Extract the complete data exactly as given.

DATA EXTRACT:
>>>
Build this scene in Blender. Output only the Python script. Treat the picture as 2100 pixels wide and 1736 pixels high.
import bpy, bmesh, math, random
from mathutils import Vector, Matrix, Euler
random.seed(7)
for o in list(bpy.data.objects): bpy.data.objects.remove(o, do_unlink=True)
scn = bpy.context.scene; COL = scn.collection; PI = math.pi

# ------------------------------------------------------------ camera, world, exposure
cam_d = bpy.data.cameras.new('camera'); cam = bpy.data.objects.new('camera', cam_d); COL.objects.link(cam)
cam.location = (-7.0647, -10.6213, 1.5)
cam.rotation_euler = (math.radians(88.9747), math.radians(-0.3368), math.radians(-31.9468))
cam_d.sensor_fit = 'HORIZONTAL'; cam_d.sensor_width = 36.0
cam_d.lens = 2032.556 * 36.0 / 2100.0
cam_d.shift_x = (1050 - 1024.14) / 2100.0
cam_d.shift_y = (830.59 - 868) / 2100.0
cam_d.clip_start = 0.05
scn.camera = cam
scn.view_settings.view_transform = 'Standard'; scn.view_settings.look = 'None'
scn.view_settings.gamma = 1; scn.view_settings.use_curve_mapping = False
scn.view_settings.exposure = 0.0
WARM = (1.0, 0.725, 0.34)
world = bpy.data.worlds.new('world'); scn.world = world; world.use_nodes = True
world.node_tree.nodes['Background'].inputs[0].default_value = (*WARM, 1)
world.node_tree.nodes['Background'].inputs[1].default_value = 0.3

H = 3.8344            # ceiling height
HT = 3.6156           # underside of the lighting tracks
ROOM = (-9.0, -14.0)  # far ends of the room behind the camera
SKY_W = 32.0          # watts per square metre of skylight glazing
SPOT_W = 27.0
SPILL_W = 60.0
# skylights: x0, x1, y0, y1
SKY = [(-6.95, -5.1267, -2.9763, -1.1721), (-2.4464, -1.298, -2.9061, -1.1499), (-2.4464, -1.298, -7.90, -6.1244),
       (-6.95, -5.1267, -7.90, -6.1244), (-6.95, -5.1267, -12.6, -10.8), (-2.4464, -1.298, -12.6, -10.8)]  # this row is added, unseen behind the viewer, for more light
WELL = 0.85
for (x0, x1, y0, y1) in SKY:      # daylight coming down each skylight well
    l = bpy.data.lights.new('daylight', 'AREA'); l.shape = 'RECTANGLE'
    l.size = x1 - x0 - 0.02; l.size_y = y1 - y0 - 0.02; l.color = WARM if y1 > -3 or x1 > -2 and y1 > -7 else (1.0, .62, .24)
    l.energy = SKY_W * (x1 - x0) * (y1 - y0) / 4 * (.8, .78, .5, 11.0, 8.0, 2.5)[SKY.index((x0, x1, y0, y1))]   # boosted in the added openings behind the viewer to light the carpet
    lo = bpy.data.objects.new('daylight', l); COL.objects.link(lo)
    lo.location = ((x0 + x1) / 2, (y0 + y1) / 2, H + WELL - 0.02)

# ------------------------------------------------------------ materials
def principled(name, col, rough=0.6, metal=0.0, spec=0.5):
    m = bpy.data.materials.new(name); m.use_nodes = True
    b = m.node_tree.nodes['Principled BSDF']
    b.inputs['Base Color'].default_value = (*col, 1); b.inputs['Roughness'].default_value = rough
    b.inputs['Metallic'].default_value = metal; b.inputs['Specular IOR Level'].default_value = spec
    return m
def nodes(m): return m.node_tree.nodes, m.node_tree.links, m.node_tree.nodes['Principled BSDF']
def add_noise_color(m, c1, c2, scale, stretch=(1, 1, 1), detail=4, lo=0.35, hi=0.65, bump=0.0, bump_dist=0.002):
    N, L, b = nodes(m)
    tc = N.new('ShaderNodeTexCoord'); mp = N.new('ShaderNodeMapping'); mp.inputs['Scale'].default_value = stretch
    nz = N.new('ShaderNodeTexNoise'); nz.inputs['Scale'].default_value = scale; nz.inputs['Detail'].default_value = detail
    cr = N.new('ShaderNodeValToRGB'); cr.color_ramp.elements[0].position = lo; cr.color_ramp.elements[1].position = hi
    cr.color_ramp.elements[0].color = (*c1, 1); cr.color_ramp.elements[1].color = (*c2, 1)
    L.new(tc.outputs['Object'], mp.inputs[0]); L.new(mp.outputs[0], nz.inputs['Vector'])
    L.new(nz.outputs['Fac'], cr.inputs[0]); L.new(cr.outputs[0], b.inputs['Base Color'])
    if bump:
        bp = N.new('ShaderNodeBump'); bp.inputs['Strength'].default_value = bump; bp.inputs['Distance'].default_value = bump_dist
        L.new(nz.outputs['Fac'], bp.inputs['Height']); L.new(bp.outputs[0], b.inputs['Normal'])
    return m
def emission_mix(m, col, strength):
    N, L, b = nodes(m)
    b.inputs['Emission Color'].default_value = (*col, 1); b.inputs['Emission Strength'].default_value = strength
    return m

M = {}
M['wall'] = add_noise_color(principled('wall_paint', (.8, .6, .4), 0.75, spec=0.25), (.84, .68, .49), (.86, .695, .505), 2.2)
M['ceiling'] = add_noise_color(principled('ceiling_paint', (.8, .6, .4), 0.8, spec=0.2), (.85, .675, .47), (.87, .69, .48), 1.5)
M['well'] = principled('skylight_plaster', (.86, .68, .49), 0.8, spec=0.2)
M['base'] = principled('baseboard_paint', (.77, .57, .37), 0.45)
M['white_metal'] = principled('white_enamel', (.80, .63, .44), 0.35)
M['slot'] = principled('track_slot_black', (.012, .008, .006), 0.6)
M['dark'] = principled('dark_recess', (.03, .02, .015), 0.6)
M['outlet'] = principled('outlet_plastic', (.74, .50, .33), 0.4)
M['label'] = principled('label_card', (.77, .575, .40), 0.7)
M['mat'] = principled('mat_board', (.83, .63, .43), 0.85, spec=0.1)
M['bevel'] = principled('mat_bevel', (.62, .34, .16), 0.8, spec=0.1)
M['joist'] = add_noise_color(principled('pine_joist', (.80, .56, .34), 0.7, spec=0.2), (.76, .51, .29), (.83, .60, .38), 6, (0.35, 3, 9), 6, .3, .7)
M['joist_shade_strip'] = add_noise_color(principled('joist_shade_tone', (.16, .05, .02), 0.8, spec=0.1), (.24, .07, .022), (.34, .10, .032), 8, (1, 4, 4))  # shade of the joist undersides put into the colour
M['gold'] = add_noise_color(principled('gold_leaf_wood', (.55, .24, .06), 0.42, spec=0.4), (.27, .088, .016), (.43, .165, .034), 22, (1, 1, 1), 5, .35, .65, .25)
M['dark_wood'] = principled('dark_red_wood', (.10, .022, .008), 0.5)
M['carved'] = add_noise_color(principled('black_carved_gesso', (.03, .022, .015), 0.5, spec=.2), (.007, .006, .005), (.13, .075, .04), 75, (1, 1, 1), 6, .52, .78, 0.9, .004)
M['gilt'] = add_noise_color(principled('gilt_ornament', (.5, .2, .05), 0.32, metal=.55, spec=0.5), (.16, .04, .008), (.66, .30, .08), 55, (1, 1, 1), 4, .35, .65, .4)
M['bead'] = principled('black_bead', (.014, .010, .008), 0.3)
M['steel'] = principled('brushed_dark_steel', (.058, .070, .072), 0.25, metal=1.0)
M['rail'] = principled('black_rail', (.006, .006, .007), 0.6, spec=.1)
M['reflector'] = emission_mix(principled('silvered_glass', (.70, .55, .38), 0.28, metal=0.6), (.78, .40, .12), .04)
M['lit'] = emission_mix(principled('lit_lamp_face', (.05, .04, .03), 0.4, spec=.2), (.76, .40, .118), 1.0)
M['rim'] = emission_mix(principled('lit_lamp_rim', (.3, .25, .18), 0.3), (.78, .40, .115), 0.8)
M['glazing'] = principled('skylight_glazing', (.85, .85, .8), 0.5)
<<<
OUTPUT BELOW:
Build this scene in Blender. Output only the Python script. Treat the picture as 2100 pixels wide and 1736 pixels high.
import bpy, bmesh, math, random
from mathutils import Vector, Matrix, Euler
random.seed(7)
for o in list(bpy.data.objects): bpy.data.objects.remove(o, do_unlink=True)
scn = bpy.context.scene; COL = scn.collection; PI = math.pi

# ------------------------------------------------------------ camera, world, exposure
cam_d = bpy.data.cameras.new('camera'); cam = bpy.data.objects.new('camera', cam_d); COL.objects.link(cam)
cam.location = (-7.0647, -10.6213, 1.5)
cam.rotation_euler = (math.radians(88.9747), math.radians(-0.3368), math.radians(-31.9468))
cam_d.sensor_fit = 'HORIZONTAL'; cam_d.sensor_width = 36.0
cam_d.lens = 2032.556 * 36.0 / 2100.0
cam_d.shift_x = (1050 - 1024.14) / 2100.0
cam_d.shift_y = (830.59 - 868) / 2100.0
cam_d.clip_start = 0.05
scn.camera = cam
scn.view_settings.view_transform = 'Standard'; scn.view_settings.look = 'None'
scn.view_settings.gamma = 1; scn.view_settings.use_curve_mapping = False
scn.view_settings.exposure = 0.0
WARM = (1.0, 0.725, 0.34)
world = bpy.data.worlds.new('world'); scn.world = world; world.use_nodes = True
world.node_tree.nodes['Background'].inputs[0].default_value = (*WARM, 1)
world.node_tree.nodes['Background'].inputs[1].default_value = 0.3

H = 3.8344            # ceiling height
HT = 3.6156           # underside of the lighting tracks
ROOM = (-9.0, -14.0)  # far ends of the room behind the camera
SKY_W = 32.0          # watts per square metre of skylight glazing
SPOT_W = 27.0
SPILL_W = 60.0
# skylights: x0, x1, y0, y1
SKY = [(-6.95, -5.1267, -2.9763, -1.1721), (-2.4464, -1.298, -2.9061, -1.1499), (-2.4464, -1.298, -7.90, -6.1244),
       (-6.95, -5.1267, -7.90, -6.1244), (-6.95, -5.1267, -12.6, -10.8), (-2.4464, -1.298, -12.6, -10.8)]  # this row is added, unseen behind the viewer, for more light
WELL = 0.85
for (x0, x1, y0, y1) in SKY:      # daylight coming down each skylight well
    l = bpy.data.lights.new('daylight', 'AREA'); l.shape = 'RECTANGLE'
    l.size = x1 - x0 - 0.02; l.size_y = y1 - y0 - 0.02; l.color = WARM if y1 > -3 or x1 > -2 and y1 > -7 else (1.0, .62, .24)
    l.energy = SKY_W * (x1 - x0) * (y1 - y0) / 4 * (.8, .78, .5, 11.0, 8.0, 2.5)[SKY.index((x0, x1, y0, y1))]   # boosted in the added openings behind the viewer to light the carpet
    lo = bpy.data.objects.new('daylight', l); COL.objects.link(lo)
    lo.location = ((x0 + x1) / 2, (y0 + y1) / 2, H + WELL - 0.02)

# ------------------------------------------------------------ materials
def principled(name, col, rough=0.6, metal=0.0, spec=0.5):
    m = bpy.data.materials.new(name); m.use_nodes = True
    b = m.node_tree.nodes['Principled BSDF']
    b.inputs['Base Color'].default_value = (*col, 1); b.inputs['Roughness'].default_value = rough
    b.inputs['Metallic'].default_value = metal; b.inputs['Specular IOR Level'].default_value = spec
    return m
def nodes(m): return m.node_tree.nodes, m.node_tree.links, m.node_tree.nodes['Principled BSDF']
def add_noise_color(m, c1, c2, scale, stretch=(1, 1, 1), detail=4, lo=0.35, hi=0.65, bump=0.0, bump_dist=0.002):
    N, L, b = nodes(m)
    tc = N.new('ShaderNodeTexCoord'); mp = N.new('ShaderNodeMapping'); mp.inputs['Scale'].default_value = stretch
    nz = N.new('ShaderNodeTexNoise'); nz.inputs['Scale'].default_value = scale; nz.inputs['Detail'].default_value = detail
    cr = N.new('ShaderNodeValToRGB'); cr.color_ramp.elements[0].position = lo; cr.color_ramp.elements[1].position = hi
    cr.color_ramp.elements[0].color = (*c1, 1); cr.color_ramp.elements[1].color = (*c2, 1)
    L.new(tc.outputs['Object'], mp.inputs[0]); L.new(mp.outputs[0], nz.inputs['Vector'])
    L.new(nz.outputs['Fac'], cr.inputs[0]); L.new(cr.outputs[0], b.inputs['Base Color'])
    if bump:
        bp = N.new('ShaderNodeBump'); bp.inputs['Strength'].default_value = bump; bp.inputs['Distance'].default_value = bump_dist
        L.new(nz.outputs['Fac'], bp.inputs['Height']); L.new(bp.outputs[0], b.inputs['Normal'])
    return m
def emission_mix(m, col, strength):
    N, L, b = nodes(m)
    b.inputs['Emission Color'].default_value = (*col, 1); b.inputs['Emission Strength'].default_value = strength
    return m

M = {}
M['wall'] = add_noise_color(principled('wall_paint', (.8, .6, .4), 0.75, spec=0.25), (.84, .68, .49), (.86, .695, .505), 2.2)
M['ceiling'] = add_noise_color(principled('ceiling_paint', (.8, .6, .4), 0.8, spec=0.2), (.85, .675, .47), (.87, .69, .48), 1.5)
M['well'] = principled('skylight_plaster', (.86, .68, .49), 0.8, spec=0.2)
M['base'] = principled('baseboard_paint', (.77, .57, .37), 0.45)
M['white_metal'] = principled('white_enamel', (.80, .63, .44), 0.35)
M['slot'] = principled('track_slot_black', (.012, .008, .006), 0.6)
M['dark'] = principled('dark_recess', (.03, .02, .015), 0.6)
M['outlet'] = principled('outlet_plastic', (.74, .50, .33), 0.4)
M['label'] = principled('label_card', (.77, .575, .40), 0.7)
M['mat'] = principled('mat_board', (.83, .63, .43), 0.85, spec=0.1)
M['bevel'] = principled('mat_bevel', (.62, .34, .16), 0.8, spec=0.1)
M['joist'] = add_noise_color(principled('pine_joist', (.80, .56, .34), 0.7, spec=0.2), (.76, .51, .29), (.83, .60, .38), 6, (0.35, 3, 9), 6, .3, .7)
M['joist_shade_strip'] = add_noise_color(principled('joist_shade_tone', (.16, .05, .02), 0.8, spec=0.1), (.24, .07, .022), (.34, .10, .032), 8, (1, 4, 4))  # shade of the joist undersides put into the colour
M['gold'] = add_noise_color(principled('gold_leaf_wood', (.55, .24, .06), 0.42, spec=0.4), (.27, .088, .016), (.43, .165, .034), 22, (1, 1, 1), 5, .35, .65, .25)
M['dark_wood'] = principled('dark_red_wood', (.10, .022, .008), 0.5)
M['carved'] = add_noise_color(principled('black_carved_gesso', (.03, .022, .015), 0.5, spec=.2), (.007, .006, .005), (.13, .075, .04), 75, (1, 1, 1), 6, .52, .78, 0.9, .004)
M['gilt'] = add_noise_color(principled('gilt_ornament', (.5, .2, .05), 0.32, metal=.55, spec=0.5), (.16, .04, .008), (.66, .30, .08), 55, (1, 1, 1), 4, .35, .65, .4)
M['bead'] = principled('black_bead', (.014, .010, .008), 0.3)
M['steel'] = principled('brushed_dark_steel', (.058, .070, .072), 0.25, metal=1.0)
M['rail'] = principled('black_rail', (.006, .006, .007), 0.6, spec=.1)
M['reflector'] = emission_mix(principled('silvered_glass', (.70, .55, .38), 0.28, metal=0.6), (.78, .40, .12), .04)
M['lit'] = emission_mix(principled('lit_lamp_face', (.05, .04, .03), 0.4, spec=.2), (.76, .40, .118), 1.0)
M['rim'] = emission_mix(principled('lit_lamp_rim', (.3, .25, .18), 0.3), (.78, .40, .115), 0.8)
M['glazing'] = principled('skylight_glazing', (.85, .85, .8), 0.5)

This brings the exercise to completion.